The ensemble immediately lived up to its name in Phil Kline's Exquisite Corpses, which emphasized the basso-brutal side of this amplified sextet of clarinet, keyboards, guitar, percussion, cello, and bass. The two low-string players hammered away, while electric guitar and drum kit pounded out altered rock rhythms to the minimalist/ecstatic figurations of clarinet and grand piano.

As if this wasn't enough to grab listeners by the scruff of the ear, Bang on a Can Marathon cofounder Julia Wolfe offered the unbelievable Believing, a relentless, ripping tour de force for cellist Wendy Sutter, where energetic additions from the rest of the ensemble proved utterly exhausting.

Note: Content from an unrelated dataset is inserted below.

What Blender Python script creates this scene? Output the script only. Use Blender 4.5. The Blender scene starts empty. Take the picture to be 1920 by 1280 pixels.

A midsection wonderfully relaxed the tension by requiring the vocal intonings of each player (all had voice mikes in addition to instrumental amplification capabilities). This pseudo-ritual suddenly and briefly returned to the opening energy, this time mounting a sonic staircase to an abrupt cliff climax.

Instrumental and vocal music not enough for you? Don Byron's Eugene I was multimedia, with the additional inspiration of Ernie Kovacs' Eugene. Byron's music, structured to the film, was as dizzy and quirky as the 1960s comic writer-actor's genius. A cartoon world of squeaks and pratfalls made this an entertaining divertissement.

Suits at a Pool Party

The only miscalculation of the evening was the first two of Three Improvisations from clarinetist-composer Evan Ziporyn. It was not that the music was unworthy, it was simply out of place. These microtonally evocative studies would have been more appropriate at an academic or uptown concert. Yes, we all appreciate diversity. But these simply came off like a couple of suits at a pool party, minus any comic effect. The third study, however, was a wonderfully haunting homage to East African wind-playing. The reverb or digitally enhanced delays caused a sinuous overlapping of lines that commanded attention (though "commanded" is too strong a word, really, for this delightfully gentle music).

A movement from Brian Eno's classic Music for Airports, in the becoming-classic arrangement by another Bang on a Can Marathon founder, Michael Gordon, held my interest in a related manner. Here the music does not bludgeon (as at times in the first half of the evening's program), but caresses and soothes. An early example of "ambient music" (the minimalists, Cage, and even Satie had previously attempted similar soundscapes), Eno's ultra-Muzak washed over me in sensuous calm. Each detail was captivating, and the whole was of a calm peace. This is not music for everyone, but for those that can take it in, it can be transcendent.

I Buried Paul, also by Gordon, likewise is not music for everyone. But it is certainly for anyone who spent time in the 1960s playing Beatles' tracks backwards, looking for clues to the "Paul is dead" rumor. Never has a composer so completely captured "backwards" and "fast forward" tape music in a live electroacoustic setting. How often have many of us listened to such sounds and wondered if convincing music could be made of such material? Gordon's piece was as relentless and yet multivalent as Wolfe's (the two are married — imagine the noise if they ever have a falling out!). Both composers featured a basic default mode of everybody playing all the time. It is a powerful concept that produced a powerful sound and that, run through a constantly changing set of densities, intensities, and propensities, made for a thoroughly alarming and engaging listening experience.

Madcap, Virtuosic Escapade

Tan Dun's Concerto for Six was played for a riotous encore. This fine composer — whose Ghost Opera, for Kronos, and Crouching Tiger, Hidden Dragon, for Hollywood, have brought worthy attention — has created a madcap, virtuoso escapade for all the players, including punky guitarist Mark Stewart, inside-the-soundboard pianist Lisa Moore, lithe percussionist Steven Schick, and caressing bassist Robert Black.

(Mark Alburger is Editor-Publisher of 21st Century Music Monthly Journal, and an ASCAP composer published by New Music Publications and Recordings.)